Caesar A. Rodney to Thomas Jefferson, 15 October 1805
From Caesar A. Rodney
Cool Spring near Wilmington Octob. 15th. 1805.
Honored & Dr. Sir,
I cannot avoid transmitting you the enclosed letter from my father, which was forwarded to me this day from Philada. Tho’ the Government may perhaps have received more correct & detailed information on the subject, especially if the directions given by my father have been complied with.
If the Spanish Government are concerned in the business, I suspect, their agency is concealed in the darkness of the hour at which the act was perpetrated, un less they are prepared to throw off the mask. The prudence & discretion of our own Government is equal to any emergency of the times; which seem pregnant with events, & I am confident that we cannot be taken by surprize
Permit me to congratulate you, on the happy release of our captive fellow citizens & the honorable peace made with Tripoli.
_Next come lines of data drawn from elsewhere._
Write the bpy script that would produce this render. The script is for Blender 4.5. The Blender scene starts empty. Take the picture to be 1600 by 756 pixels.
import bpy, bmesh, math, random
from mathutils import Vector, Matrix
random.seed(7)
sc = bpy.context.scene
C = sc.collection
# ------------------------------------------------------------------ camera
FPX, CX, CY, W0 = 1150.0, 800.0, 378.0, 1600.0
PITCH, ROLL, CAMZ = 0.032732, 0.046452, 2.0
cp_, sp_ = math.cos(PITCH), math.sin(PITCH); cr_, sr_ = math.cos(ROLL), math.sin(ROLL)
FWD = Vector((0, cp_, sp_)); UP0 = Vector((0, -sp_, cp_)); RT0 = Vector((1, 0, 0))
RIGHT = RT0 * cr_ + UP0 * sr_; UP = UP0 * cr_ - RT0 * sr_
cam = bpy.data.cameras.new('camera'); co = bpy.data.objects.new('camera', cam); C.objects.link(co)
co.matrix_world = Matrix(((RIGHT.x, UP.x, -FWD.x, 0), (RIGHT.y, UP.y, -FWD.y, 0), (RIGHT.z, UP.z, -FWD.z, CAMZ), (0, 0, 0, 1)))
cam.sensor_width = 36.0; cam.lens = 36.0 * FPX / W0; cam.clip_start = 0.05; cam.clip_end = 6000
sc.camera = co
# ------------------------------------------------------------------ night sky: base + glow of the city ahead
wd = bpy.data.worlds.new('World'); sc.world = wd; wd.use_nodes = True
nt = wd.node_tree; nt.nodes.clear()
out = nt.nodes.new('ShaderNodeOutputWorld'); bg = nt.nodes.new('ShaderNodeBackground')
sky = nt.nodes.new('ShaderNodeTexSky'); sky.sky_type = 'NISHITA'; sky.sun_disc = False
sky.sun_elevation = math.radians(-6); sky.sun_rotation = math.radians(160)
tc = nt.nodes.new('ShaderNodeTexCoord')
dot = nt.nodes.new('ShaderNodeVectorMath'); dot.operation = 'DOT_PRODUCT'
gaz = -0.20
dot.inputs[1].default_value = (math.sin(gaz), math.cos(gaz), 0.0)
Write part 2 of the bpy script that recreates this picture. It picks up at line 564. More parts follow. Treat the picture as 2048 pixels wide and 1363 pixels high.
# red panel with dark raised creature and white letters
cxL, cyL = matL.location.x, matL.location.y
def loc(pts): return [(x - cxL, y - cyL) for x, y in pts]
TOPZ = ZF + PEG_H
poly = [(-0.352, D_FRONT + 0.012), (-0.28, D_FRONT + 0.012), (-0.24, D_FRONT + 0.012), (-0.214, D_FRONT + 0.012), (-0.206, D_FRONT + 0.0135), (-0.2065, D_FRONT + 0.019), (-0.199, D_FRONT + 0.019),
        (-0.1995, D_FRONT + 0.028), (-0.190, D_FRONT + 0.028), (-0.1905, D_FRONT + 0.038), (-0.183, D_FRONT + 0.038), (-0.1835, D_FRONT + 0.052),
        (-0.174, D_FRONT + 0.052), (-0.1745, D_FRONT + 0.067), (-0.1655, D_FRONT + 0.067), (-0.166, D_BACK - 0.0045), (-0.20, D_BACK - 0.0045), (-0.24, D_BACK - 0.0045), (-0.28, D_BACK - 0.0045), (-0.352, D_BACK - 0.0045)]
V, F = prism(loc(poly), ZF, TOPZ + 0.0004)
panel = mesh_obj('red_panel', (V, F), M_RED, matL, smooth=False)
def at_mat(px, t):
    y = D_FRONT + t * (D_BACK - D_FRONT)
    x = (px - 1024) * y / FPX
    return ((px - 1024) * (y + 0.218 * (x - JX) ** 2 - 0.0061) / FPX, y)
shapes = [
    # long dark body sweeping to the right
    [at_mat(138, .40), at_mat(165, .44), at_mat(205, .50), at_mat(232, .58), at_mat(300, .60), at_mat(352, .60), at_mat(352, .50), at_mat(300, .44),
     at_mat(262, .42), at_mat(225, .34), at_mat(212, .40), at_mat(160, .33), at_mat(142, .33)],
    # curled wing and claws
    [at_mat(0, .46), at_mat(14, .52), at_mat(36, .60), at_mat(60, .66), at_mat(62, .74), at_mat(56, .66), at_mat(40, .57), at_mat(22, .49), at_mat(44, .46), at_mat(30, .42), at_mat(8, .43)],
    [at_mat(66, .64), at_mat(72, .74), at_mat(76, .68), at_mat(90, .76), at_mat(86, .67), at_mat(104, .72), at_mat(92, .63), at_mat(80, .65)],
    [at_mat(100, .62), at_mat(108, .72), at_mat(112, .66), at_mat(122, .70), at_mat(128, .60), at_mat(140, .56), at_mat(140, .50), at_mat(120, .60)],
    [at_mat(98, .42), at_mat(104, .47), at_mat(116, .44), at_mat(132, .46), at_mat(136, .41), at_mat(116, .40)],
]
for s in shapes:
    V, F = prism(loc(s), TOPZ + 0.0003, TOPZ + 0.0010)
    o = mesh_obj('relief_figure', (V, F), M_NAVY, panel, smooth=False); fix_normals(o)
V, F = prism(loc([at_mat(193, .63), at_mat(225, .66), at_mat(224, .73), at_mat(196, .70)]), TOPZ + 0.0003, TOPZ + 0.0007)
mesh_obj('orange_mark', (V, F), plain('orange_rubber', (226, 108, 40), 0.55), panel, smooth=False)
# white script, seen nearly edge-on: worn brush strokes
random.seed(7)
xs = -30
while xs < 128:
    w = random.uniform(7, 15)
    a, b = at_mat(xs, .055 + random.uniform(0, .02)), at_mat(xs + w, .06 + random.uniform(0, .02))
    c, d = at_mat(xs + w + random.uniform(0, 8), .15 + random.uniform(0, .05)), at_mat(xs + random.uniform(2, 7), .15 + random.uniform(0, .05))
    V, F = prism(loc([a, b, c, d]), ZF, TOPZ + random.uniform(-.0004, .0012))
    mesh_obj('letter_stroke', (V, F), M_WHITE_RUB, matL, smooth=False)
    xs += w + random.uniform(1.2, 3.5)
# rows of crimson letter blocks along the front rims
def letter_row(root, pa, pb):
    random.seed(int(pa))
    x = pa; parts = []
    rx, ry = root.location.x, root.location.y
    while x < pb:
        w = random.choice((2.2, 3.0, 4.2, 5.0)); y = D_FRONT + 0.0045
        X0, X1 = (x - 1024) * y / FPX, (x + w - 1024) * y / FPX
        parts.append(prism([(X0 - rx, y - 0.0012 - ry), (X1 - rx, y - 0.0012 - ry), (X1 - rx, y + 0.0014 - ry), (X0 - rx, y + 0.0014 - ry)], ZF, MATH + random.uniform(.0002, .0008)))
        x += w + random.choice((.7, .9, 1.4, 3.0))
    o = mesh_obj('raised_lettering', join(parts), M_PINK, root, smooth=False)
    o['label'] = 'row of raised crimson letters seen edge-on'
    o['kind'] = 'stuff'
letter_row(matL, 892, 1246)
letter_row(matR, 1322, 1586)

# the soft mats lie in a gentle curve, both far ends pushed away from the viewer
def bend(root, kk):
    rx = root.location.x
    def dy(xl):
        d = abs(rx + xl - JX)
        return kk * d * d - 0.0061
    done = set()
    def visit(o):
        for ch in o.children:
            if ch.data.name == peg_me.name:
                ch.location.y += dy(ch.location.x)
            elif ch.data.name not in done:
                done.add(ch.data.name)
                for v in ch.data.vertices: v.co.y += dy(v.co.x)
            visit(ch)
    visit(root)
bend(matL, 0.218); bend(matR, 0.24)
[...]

With great personal regard & political esteem I am Dr. Sir Yours Most Sincerely
C. A. Rodney
RC (DLC); endorsed by TJ as received 18 Oct. and so recorded in SJL. Enclosure not identified, but see below.
the subject: the enclosed letter by Thomas Rodney likely referred to an incident that occurred on 3 Sep., in which a number of men from Spanish West Florida crossed the border into Mississippi Territory and kidnapped the Kemper brothers, Nathan, Reuben, and Samuel. The Kempers were subsequently rescued by an army detachment stationed at Pointe Coupee (William Baskerville Hamilton, Anglo-American Law on the Frontier: Thomas Rodney & His Territorial Cases [Durham, N.C., 1953], 77-8; , Foreign Relations, 2:683-9; , 10:336-7).